Am nächsten Sonntag wählen Österreichs Bürger ein neues Parlament, doch eine Entscheidung ist bereits gefallen: Dies war definitiv der schmutzigste Wahlkampf, den das Land je gesehen hat. Abgründe tun sich auf an allen Ecken. Es geht um Lügen und Intrigen, um Bespitzelung und um gezielt gestreute Fake News. Statt über Sozialsysteme oder Steuerkonzepte streiten die Spitzenpolitiker darüber, wer wem wie viel Geld für den Verrat geboten hat. Das ist Schlamm-Catchen nach Wiener Art.
Ob Österreich zur Bananenrepublik wird, war eine fast noch heiter diskutierte Frage rund um die entgleiste Präsidentenwahl 2016. Die musste bekanntlich wegen Regelverstößen bei der Auszählung wiederholt und die Wiederholung verschoben werden, weil die Briefwahlkarten schlecht verleimt waren. Die deutsche Sprache hat das bereichert um den anschaulichen Ausdruck "Bundespräsidentenstichwahlwiederholungsverschiebung", der in Österreich sogleich zum Wort des Jahres gekürt wurde.
Doch jetzt ist endgültig Schluss mit lustig, und Bundeskanzler Christian Kern hat wohl recht, wenn er die Vorgänge in diesem Wahlkampf "demokratiezersetzend" nennt und vom "größten politischen Skandal der Zweiten Republik" spricht.
Die politische Kultur in Wien sinkt in ungeahnte Abgründe hinab
Kerns Glaubwürdigkeit in dieser Causa leidet allerdings ganz entschieden darunter, dass seine SPÖ im Zentrum des Skandals steht. Sie hat schließlich jenen israelischen Wahlkampf-Berater Tal Silberstein fürstlich mit mehr als 500 000 Euro entlohnt, der eine Schmutzkampagne gegen Sebastian Kurz, den Spitzenkandidaten der Volkspartei, entfesselt hat. Dass die SPÖ der Konkurrenz nun vorwirft, ebenfalls mit üblen Tricks zu arbeiten, macht die eigene Schuld nicht kleiner, sondern nur die Verwirrung größer.

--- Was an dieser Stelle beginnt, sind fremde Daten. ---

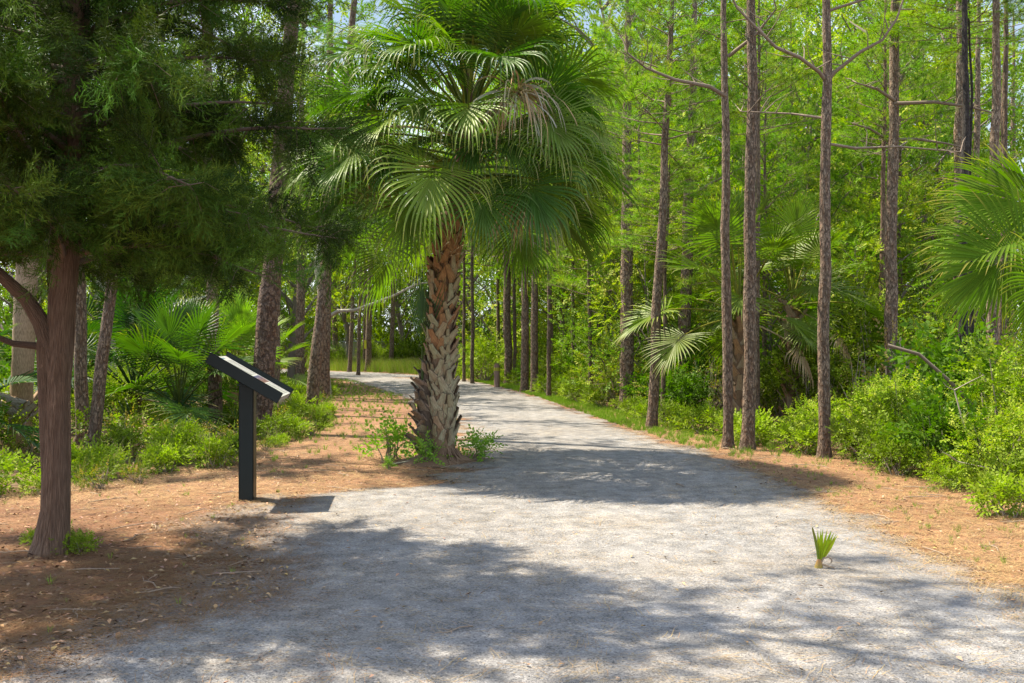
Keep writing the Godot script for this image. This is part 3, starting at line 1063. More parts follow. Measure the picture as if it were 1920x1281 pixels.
# ---------- the cabbage palm in the middle
func build_palm() -> void:
	var t := thing("cabbage_palm", on_ground(-0.845, 12.14), "cabbage palm with criss-crossed old leaf bases standing at the gravel edge", "palm tree")
	var axis := [Vector3(0, -0.05, 0), Vector3(0.0, 0.12, 0), Vector3(0.0, 0.45, 0), Vector3(-0.02, 1.0, 0), Vector3(-0.03, 1.6, 0), Vector3(0.0, 2.2, 0), Vector3(0.08, 2.8, 0), Vector3(0.2, 3.4, 0), Vector3(0.3, 4.1, 0.0), Vector3(0.33, 4.8, 0)]
	var s := Shape.new()
	tube(s, axis, [0.21, 0.17, 0.15, 0.14, 0.14, 0.14, 0.135, 0.12, 0.08, 0.03], 18, hue(0.27, 0.19, 0.12), hue(0.16, 0.09, 0.05), 0.25)
	obj("trunk", s.mesh(M.palm_fibre), t)
	var grey := []
	for k in 6: grey.append(boot_mesh(vary(hue(0.47, 0.32, 0.20), 0.18), hue(0.10, 0.055, 0.03), rf(0.11, 0.14), rf(0.10, 0.14), rf(0.02, 0.05), 0.07))
	var pale := []
	for k in 4: pale.append(boot_mesh(vary(hue(0.50, 0.375, 0.255), 0.15), hue(0.10, 0.06, 0.035), rf(0.12, 0.15), rf(0.10, 0.15), rf(0.02, 0.06), 0.07))
	var rust := []
	for k in 4: rust.append(boot_mesh(vary(hue(0.42, 0.22, 0.10), 0.15), hue(0.11, 0.05, 0.025), rf(0.11, 0.13), rf(0.10, 0.14), rf(0.02, 0.05), 0.07))
	var row := 0
	var y := 0.34
	while y < 2.95:
		for k in 9:
			var az := TAU * (k + 0.5 * (row % 2)) / 9.0 + rf(-0.09, 0.09)
			var yy := y + rf(-0.055, 0.055)
			var pick: Array = grey
			var left := -sin(az - 0.2)
			if yy < 1.15 and rng.randf() < 0.7: pick = pale
			elif yy > 2.2 and rng.randf() < 0.8 and left > -0.5: pick = rust
			elif yy > 1.4 and rng.randf() < 0.35: pick = rust
			var c := along(axis, yy)
			var outw := Vector3(sin(az), 0, cos(az))
			var b := Basis(Vector3.UP, az) * Basis(Vector3(1, 0, 0), rf(-0.12, 0.12) - (0.05 if yy < 0.9 else 0.0)) * Basis(Vector3(0, 0, 1), rf(0.1, 0.62) * (1.0 if (row + k) % 2 else -1.0))
			var o := obj("boot", pick[rng.randi() % pick.size()], t)
			var sc := rf(0.66, 1.08)
			o.transform = Transform3D(b.scaled_local(Vector3(sc * 0.8, sc * rf(0.95, 1.25), sc)), c + outw * 0.118)
		y += 0.105
		row += 1
	# the skirt of old bases that leans out on the left
	var old := []
	for k in 4: old.append(boot_mesh(vary(hue(0.33, 0.26, 0.20), 0.25), hue(0.07, 0.05, 0.04), rf(0.10, 0.14), rf(0.10, 0.17), rf(0.06, 0.13), 0.06))
	s = Shape.new()
	var slant := [Vector3(-0.12, -0.02, 0.06), Vector3(-0.20, 0.25, 0.06), Vector3(-0.22, 0.7, 0.03), Vector3(-0.18, 1.05, 0.0), Vector3(-0.13, 1.3, 0)]
	tube(s, slant, [0.11, 0.11, 0.09, 0.07, 0.04], 12, hue(0.12, 0.085, 0.06), hue(0.12, 0.085, 0.06), 0.3)
	obj("side_stem", s.mesh(M.palm_fibre), t)
	for k in 34:
		var f := (k + 0.5) / 34.0
		var yy := lerpf(0.12, 1.22, f)
		var az := -PI / 2 + rf(-1.9, 1.5)
		var c := along(slant, yy)
		var o := obj("boot", old[k % 4] if rng.randf() < 0.7 else pale[k % 4], t)
		var sc := lerpf(1.0, 0.7, f) * rf(0.85, 1.15)
		o.transform = Transform3D((Basis(Vector3.UP, az) * Basis(Vector3(1, 0, 0), rf(0.1, 0.5)) * Basis(Vector3(0, 0, 1), rf(-0.5, 0.5))).scaled_local(Vector3.ONE * sc), c + Vector3(sin(az), 0, cos(az)) * lerpf(0.10, 0.05, f))
	# the mat of roots and straw it stands in
	s = Shape.new()
	tube(s, [Vector3(0, -0.04, 0), Vector3(0, 0.02, 0), Vector3(0, 0.06, 0), Vector3(0, 0.12, 0), Vector3(0, 0.18, 0)], [0.52, 0.40, 0.29, 0.21, 0.17], 24, hue(0.2, 0.125, 0.075), hue(0.17, 0.11, 0.07), 0.55)
	for k in 60:
		var a := rf(0, TAU)
		var o2 := Vector3(sin(a), 0, cos(a))
		tube(s, [o2 * 0.17 + Vector3(0, rf(0.08, 0.2), 0), o2 * 0.25 + Vector3(rf(-0.04, 0.04), 0.06, rf(-0.04, 0.04)), o2 * rf(0.3, 0.45) + Vector3(rf(-0.1, 0.1), 0.0, rf(-0.1, 0.1))], [0.008, 0.007, 0.003], 4, hue(0.22, 0.14, 0.09), hue(0.26, 0.18, 0.11))
	obj("root_mat", s.mesh(M.wood), t)
	# curled fibres at the top of the bare trunk
	s = Shape.new()
	for k in 26:
		var a := rf(0, TAU)
		var p := along(axis, rf(2.35, 2.65)) + Vector3(sin(a), 0, cos(a)) * 0.2
		var d := (Vector3(sin(a), rf(-0.2, 0.8), cos(a))).normalized()
		var pts := []
		var bendv := ball() * 0.5
		for j in 8:
			pts.append(p)
			p += d * 0.045
			d = (d + bendv).normalized()
		tube(s, pts, [0.004, 0.004, 0.0035, 0.0035, 0.003, 0.003, 0.0025, 0.002], 3, hue(0.4, 0.29, 0.17), hue(0.48, 0.36, 0.22))
	obj("fibre_tangle", s.mesh(M.wood), t)
	# leaves: the young stand up, the old hang
	var count := 94
	for k in count:
		var age := (k + 0.5) / count
		var el := lerpf(80.0, -17.0, pow(age, 0.72)) + rf(-10, 10)
		var yy := lerpf(4.55, 3.3, age)
		var green := hue(0.058, 0.125, 0.022).lerp(hue(0.22, 0.30, 0.045), pow(rng.randf(), 1.7))
		var fr := frond(el, lerpf(0.8, 1.28, minf(1, age * 1.8)) * rf(0.8, 1.12), rf(0.9, 1.15), 46, rf(108, 128), rf(1.5, 3.4), green, hue(0.42, 0.34, 0.16), lerpf(0.15, 0.5, age), 9, rf(-0.8, 0.8), 1.25, 0.2, 0.36)
		add_frond(t, frond_meshes(fr), along(axis, yy) + Vector3(0, 0, 0), k * 2.39996 + 0.6)
	# more of them on the side of the path
	for a in [[-0.75, 3.95, 24.0, 0.95], [-0.35, 4.1, 34.0, 0.8], [-0.5, 3.5, 4.0, 1.1], [0.15, 3.55, 10.0, 0.9], [0.75, 3.4, -4.0, 1.05], [-1.35, 3.5, -6.0, 1.1], [1.35, 3.6, 2.0, 1.15]]:
		var green := hue(0.058, 0.125, 0.022).lerp(hue(0.22, 0.30, 0.045), pow(rng.randf(), 1.7))
		var fr := frond(a[2], a[3], rf(0.85, 1.05), 46, rf(112, 128), rf(1.6, 3.2), green, hue(0.42, 0.34, 0.16), 0.35, 9, rf(-0.8, 0.8), 1.3, 0.15, 0.36)
		add_frond(t, frond_meshes(fr), along(axis, a[1]), a[0])
	# the stiff young fan low on the left
	var fr: Array = frond(83.0, 0.5, 0.85, 24, 34.0, 0.08, hue(0.055, 0.125, 0.035), hue(0.12, 0.18, 0.05), 0.0, 7, 0.9, 0.2)
	var low := add_frond(t, frond_meshes(fr), Vector3(-0.24, 0.9, 0.05), -PI / 2, 1.0, "young_frond")
	low.rotate_z(0.10)
	# dead leaves that hang in the crown
	for a in [[4.0, 1.5, 0.42, 8.0, 0.9, "dead tan frond folded down in the crown's front"], [3.95, 1.25, -1.35, 8.0, 0.8, "dead pale frond hanging at the crown's left"], [3.6, 1.1, -1.75, 0.0, 0.7, "dead pale frond hanging low at the crown's left"], [3.3, 0.9, 0.95, -10.0, 0.75, "dead brown frond under the crown's right"]]:
		var d := Vector3(0, sin(deg_to_rad(a[3])), cos(deg_to_rad(a[3])))
		var stalk := Shape.new()
		var tip: Vector3 = d * a[1] + Vector3(0, -0.08, 0)
		tube(stalk, [Vector3.ZERO, d * a[1] * 0.5 + Vector3(0, 0.02, 0), tip], [0.018, 0.014, 0.011], 6, hue(0.30, 0.22, 0.12), hue(0.42, 0.31, 0.18))
		var rag := Shape.new()
		for w in 96:
			ribbon(rag, tip + Vector3(rf(-0.03, 0.03), rf(-0.03, 0.02), rf(-0.03, 0.03)), (Vector3(rf(-1, 1), rf(-0.3, 0.5), rf(-0.4, 1.0))).normalized(), a[4] * rf(0.5, 1.1), rf(0.014, 0.03), [hue(0.54, 0.39, 0.23), hue(0.47, 0.31, 0.16), hue(0.60, 0.49, 0.35), hue(0.40, 0.26, 0.14)][w % 4])
		var o := add_frond(t, [rag.mesh(M.dry_leaf), stalk.mesh(M.wood)], along(axis, a[0]), a[2], 1.0, "dead_frond")
		o.set_meta("label", a[5])

	# things at its foot
	var tw := twig_set(0.22, 8, 0.055, 0.036, hue(0.2, 0.36, 0.05))
	for a in [[-1.02, 11.86, 0.8, "low bushy green sprouts at the front foot of the cabbage palm"], [-1.5, 12.3, 1.15, "leafy green sprouts left of the cabbage palm's foot"], [-0.42, 12.3, 0.9, "ivy-like sprouts on the gravel side of the cabbage palm"], [-1.42, 11.5, 0.35, "tiny two-leaved seedling in pine straw before the cabbage palm"]]:
		var sh := shrub(0.24, 0.42, 7, 9, [tw], hue(0.2, 0.17, 0.1), 5)
		var o := thing("sprout_clump", on_ground(a[0], a[1]), a[3], "plant", "", rf(0, 6))
		o.scale = Vector3.ONE * a[2]
		obj("stem", sh[0], o)
		obj("leaves", sh[1], o).set_meta("kind", "stuff")
	s = Shape.new()
	box(s, Transform3D(Basis(Vector3.UP, 0.35) * Basis(Vector3(0, 0, 1), 0.12), Vector3(0, 0.03, 0)), Vector3(0.34, 0.014, 0.07), hue(0.5, 0.42, 0.32), 0.005)
	var o := obj("fallen_palm_boot", s.mesh(M.palm_fibre))
	o.position = on_ground(-1.27, 11.95)
	tag(o, "fallen grey palm leaf base lying flat before the cabbage palm", "palm boot")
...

Ob die Volkspartei mittels eingeschleuster Maulwürfe die SPÖ-Kampagne von Beginn an sabotieren wollte, oder ob sie, wie behauptet, Leute aus Silbersteins Söldnertruppe mit hohen Beträgen zum Überlaufen motivieren wollte, wird sich überdies bis zum Wahltag nicht klären lassen.
Aber um Aufklärung geht es ja gar nicht, sondern darum, möglichst viele Nebelschwaden über den Abgründen wabern zu lassen. Dass dies Tradition hat im Land, sieht man daran, dass noch heute Parlamentsausschüsse versuchen, finstere Vorgänge aus den Zeiten der ÖVP-FPÖ-Koalition anno 2000 bis 2006 auszuleuchten. Nach diesem Wahlkampf-Wahnsinn aber ist die Lage so ernst, dass die Politik erhebliche Selbstreinigungskräfte aktivieren muss, um Vertrauen zurückzugewinnen.
Eine erste Quittung dürften die Wähler schon am Wahltag ausstellen. Die SPÖ droht in diesem Sumpf tief zu sinken. Ob auch an der Volkspartei etwas hängen bleibt, werden erst die nächsten, gewiss noch giftigen Tage zeigen. Profitieren dürfte davon in jedem Fall die rechte FPÖ. Doch einen strahlenden Sieger kann es nach diesem Vorlauf ohnehin kaum noch geben. Beschädigt sind nicht nur die Parteien und die Kandidaten. Die gesamte politische Kultur ist an einem Tiefpunkt angelangt.